SPEAKER_02Go to Scott and Allie's show on Instagram because I put it as a post, but I also put it as a story because it's just too good. Oh, it's so wild. To not show off to the world. Uh, one other thing. We were talking about the 2026 yearbooks and the names and the class of 2026 and these wild names that come out of the of the next generation. We're getting everything from like elderly, elderly, elderly names to I don't even know what this name is. So we have this one. Um, I knew somebody in college. Her name was Good Luck, and her last name was Charm.
SPEAKER_01Wow.
SPEAKER_02Uh, this one always is my favorite and will never get old in my mind. It'll live rent-free forever. Thank you, 3660. I worked with a Michael Hunt. Oh, Michael! Yep. Yes. Secretary messed up and announced Mike and his last name once. Once. Once. Just once. Oh, let's see. Um I think that's everything that I'd uh get to with that.
SPEAKER_01And yeah, back to the bird. She thought it was a cat that was in there, but no, it was the bird.
SPEAKER_02Mm-hmm. Mm-hmm.
SPEAKER_01But it was I'm not, this is not like a dig. I was like, that is cool. I've never seen that.
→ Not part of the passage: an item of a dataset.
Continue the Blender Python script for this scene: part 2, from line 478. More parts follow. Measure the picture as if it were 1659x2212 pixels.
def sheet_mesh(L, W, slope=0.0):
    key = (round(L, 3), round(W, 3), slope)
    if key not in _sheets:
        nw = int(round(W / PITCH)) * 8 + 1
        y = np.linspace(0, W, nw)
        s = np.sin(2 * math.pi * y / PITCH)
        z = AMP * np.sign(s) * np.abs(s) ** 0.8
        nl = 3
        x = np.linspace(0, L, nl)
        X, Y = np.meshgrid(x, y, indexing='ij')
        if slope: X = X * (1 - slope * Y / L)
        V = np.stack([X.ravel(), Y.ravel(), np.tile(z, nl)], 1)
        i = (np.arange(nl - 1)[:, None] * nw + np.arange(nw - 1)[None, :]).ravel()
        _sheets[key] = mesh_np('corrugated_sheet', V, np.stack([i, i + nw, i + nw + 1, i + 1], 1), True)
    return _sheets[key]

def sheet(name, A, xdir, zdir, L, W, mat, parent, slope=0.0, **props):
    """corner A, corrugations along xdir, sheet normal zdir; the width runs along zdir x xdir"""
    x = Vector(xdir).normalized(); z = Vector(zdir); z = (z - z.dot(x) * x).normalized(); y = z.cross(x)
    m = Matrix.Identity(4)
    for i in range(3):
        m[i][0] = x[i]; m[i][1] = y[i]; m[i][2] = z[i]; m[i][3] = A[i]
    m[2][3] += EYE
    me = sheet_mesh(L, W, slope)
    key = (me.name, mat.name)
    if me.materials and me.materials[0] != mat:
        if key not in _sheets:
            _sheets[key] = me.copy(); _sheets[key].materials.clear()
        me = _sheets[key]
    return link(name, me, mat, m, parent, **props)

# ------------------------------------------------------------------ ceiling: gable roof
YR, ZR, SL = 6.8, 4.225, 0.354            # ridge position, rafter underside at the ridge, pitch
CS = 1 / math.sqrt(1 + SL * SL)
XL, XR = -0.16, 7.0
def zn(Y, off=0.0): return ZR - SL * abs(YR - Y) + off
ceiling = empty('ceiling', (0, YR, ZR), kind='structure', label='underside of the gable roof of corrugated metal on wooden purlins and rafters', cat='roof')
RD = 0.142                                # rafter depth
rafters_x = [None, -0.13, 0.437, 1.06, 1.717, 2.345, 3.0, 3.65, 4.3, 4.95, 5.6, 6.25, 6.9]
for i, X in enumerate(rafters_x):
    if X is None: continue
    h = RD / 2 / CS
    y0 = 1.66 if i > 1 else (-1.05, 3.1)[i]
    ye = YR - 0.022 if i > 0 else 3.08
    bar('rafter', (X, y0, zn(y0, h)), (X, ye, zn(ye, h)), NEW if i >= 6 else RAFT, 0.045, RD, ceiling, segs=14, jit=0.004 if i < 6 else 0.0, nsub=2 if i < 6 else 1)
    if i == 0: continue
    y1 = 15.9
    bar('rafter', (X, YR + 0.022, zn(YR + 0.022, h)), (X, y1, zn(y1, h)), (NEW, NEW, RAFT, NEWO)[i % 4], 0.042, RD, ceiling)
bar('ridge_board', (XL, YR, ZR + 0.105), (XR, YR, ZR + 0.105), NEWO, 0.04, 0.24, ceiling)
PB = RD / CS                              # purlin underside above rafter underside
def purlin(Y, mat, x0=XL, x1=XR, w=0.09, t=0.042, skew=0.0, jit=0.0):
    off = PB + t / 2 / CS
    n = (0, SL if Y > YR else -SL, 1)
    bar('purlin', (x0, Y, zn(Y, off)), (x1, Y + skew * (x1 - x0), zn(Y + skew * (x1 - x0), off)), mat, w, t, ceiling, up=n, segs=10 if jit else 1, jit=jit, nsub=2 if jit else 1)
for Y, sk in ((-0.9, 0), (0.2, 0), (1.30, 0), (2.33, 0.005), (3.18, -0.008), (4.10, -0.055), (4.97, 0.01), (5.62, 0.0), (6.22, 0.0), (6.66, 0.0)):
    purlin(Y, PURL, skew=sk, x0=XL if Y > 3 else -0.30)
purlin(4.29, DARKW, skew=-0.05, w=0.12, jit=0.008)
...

SPEAKER_02That's commitment to a pet.
SPEAKER_01Yes, it is.
SPEAKER_02Also, today's a very big day.
SPEAKER_01Yes, it is.
SPEAKER_02There's two things that happened today. Today would have been Marilyn Monroe's 100th birthday.
SPEAKER_01Oh, no kidding.
SPEAKER_02Uh-huh.
SPEAKER_01And can I tell you, Marilyn Monroe is one of those people I have no interest in. You know how people have like the picture they put on the wall. I guess people's so beautiful. I'm like, nah, she's alright. Uh, and I just, I don't know. I was never a Marilyn Monroe person.
SPEAKER_02Well, also, you're not into curves. Like, every single person you date is very, very just straight.
SPEAKER_01Okay.
SPEAKER_02It's true. All right, all right. You have a type when it comes to that. All right. But also, it is Morgan Freeman's 89th birthday. It's Morgan's birthday? Yes.
SPEAKER_00And now, Morgan Freeman admires your wife's ass. Pardon me. I'm terribly sorry, but I couldn't help but notice your wife's ass. Oh, you must be very proud. Ever thought of putting it on display so people could worship it like an ass god? And you could charge admission and sell cracker jacks. Just a thought. My main point is your wife has a fine ass.
SPEAKER_02Only he could get away with that, too, by the way. Like if you if you said it, no way.